Sunday, February 27, 2011

Frankfurt School, 1938: Adorno on Fetishism in Music and Regressive Listening


Theodor Adorno really, really didn't like jazz music.

That’s the most obvious conclusion that emerges from his essay "Über den Fetischcharakter in der Musik und die Regression des Hörens" (The Fetish Character of Music and the Retrogression of Listening), the lead piece in the 3/1938 issue of the Zeitschrift für Sozialforschung. Adorno (1903-1969) by this time was using the last name Adorno rather than Wiesengrad-Adorno by this time.

It's a substantial article, dealing with the philosophical concept of how music acquires the character of a "fetish" in the mass market. He is not referring to a psychological, sexual fetish, but to the concept in Marxist philosophy and economics in which the products of human activity come to appear to people as something objective, as something independent of human activity. And his concept of "regressive hearing" is an interesting and provocative one. The notion is that commercialized music becomes one more factor in integrating people into a capitalist system that restricts human freedom in major ways.

Still, much of this essay reads like a philosophical-minded fan of art music (popularly called "classical music") who just doesn't understand why the kids today like all this jangly jazz and pop music and why they are into all this wild, decadent dancing. Adorno was in his mid-30s in 1938, a little young to be sounding like a grouchy uncle who doesn't like any music written in the last 20 years. (It’s interesting in this regard to note that he could get pretty grumpy about student radicals in the late 1960s in Germany, even though many of them were inspired by the ideas of the Frankfurt School itself.) This was the year he emigrated to the United States from England and became a member of the Institute for Social Research (Frankfurt School) in exile.

But his argument in this article comes down to argue for the superiority of art music to popular music. It is important to understand how the market and changing technology affects the reception of art of all kinds. Up until around 1900, music was experienced as a live experience. You played music yourself, or heard your neighbors play music, or participated in music performances at church or community events, or went to live concerts, whether in Western bar or Stephen Foster music show or an opera or symphony concert. With the technologies of phonographs, radio, talkie movies, television, tape recordings, the Internet, I-phones, and other variations in the way we experience music today, music as a whole is a different experience in 2010 than it was in 1938, which in turn was a very different experience than in 1900 or 1850.

So it makes plenty of sense for an aesthetic and social philosopher like Adorno to look at how those changes affect our understanding of music. One could take from Adorno's essay the sense that with the mass-production of music, so that one hears music seemingly everywhere all the time, often in the context of commercials for products, the function of music that allows one to step back from the fog of daily life, to experience life in a different way for some period of time, is being severely diminished.

I once heard the folk singer Nanci Griffith say that a song should be a way of letting people be somewhere else for a few minutes.
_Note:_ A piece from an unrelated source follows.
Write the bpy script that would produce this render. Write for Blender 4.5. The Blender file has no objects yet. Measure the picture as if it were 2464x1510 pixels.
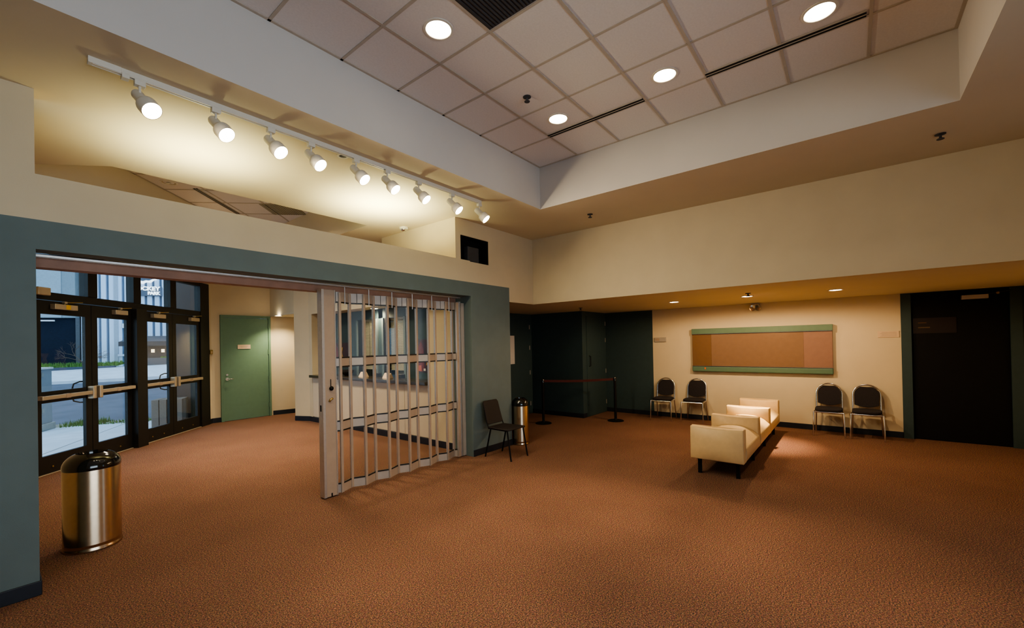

Nobody is going to go start a revolution, or even campaign for more humane immigration laws, just because they stop and listen to a Beethoven symphony or a Lady Gaga song. But entirely apart from any explicit messages in the lyrics, music can give people a sense of perspective that is potentially progressive in the sense that it provides a hint, a sense, a new perspective on things that reinforce a person’s ability to imagine better and more humane conditions of life.

Religious fundamentalists and political dictatorships tend to grossly overestimate the subversive potential of musical productions. But they aren't entirely wrong in worrying that something happens in musical experience that can promote impulses toward freedom that can escape the control of the religious or political authorities. On the other hand, it’s not as though even in the most repressive societies that music is suppressed altogether. The Taliban regime in Afghanistan was unusual in that regard. People can have good taste in art music and support some very repressive political ideas. David Koch, one of most important financial patrons of the Tea Party, is also a generous financial patron of the arts in New York City, serving as a member of board of trustees of the American Ballet Theatre. (See Jane Mayer, Covert Operations: The billionaire brothers who are waging a war against Obama New Yorker 08/30/2010.)

The progressive folk music tradition is closer to understanding the democratic impulses in popular music than Adorno was in this 1938 essay. In the United States around the time of Adorno’s essay, singers like Jimmie Rodgers, the Carter Family and Woody Guthrie were tapping the traditions of American folk music to not only produce great entertainment but also to continue the tradition of expressing the real troubles that ordinary people experience in everyday life, making a protest against unjust conditions and situations even without being explicitly "political" songs.

Adorno was onto something real with his notion of "regressive listening." But he also seemed to be missing the simultaneous opportunity that the mass media was opening to people to tap into the riches of music, including the kind of musical experience that expanded people's consciousness of the potential for a better life. And that would help them develop personal perspectives that could go beyond the limitations of prevailing repressive ideologies.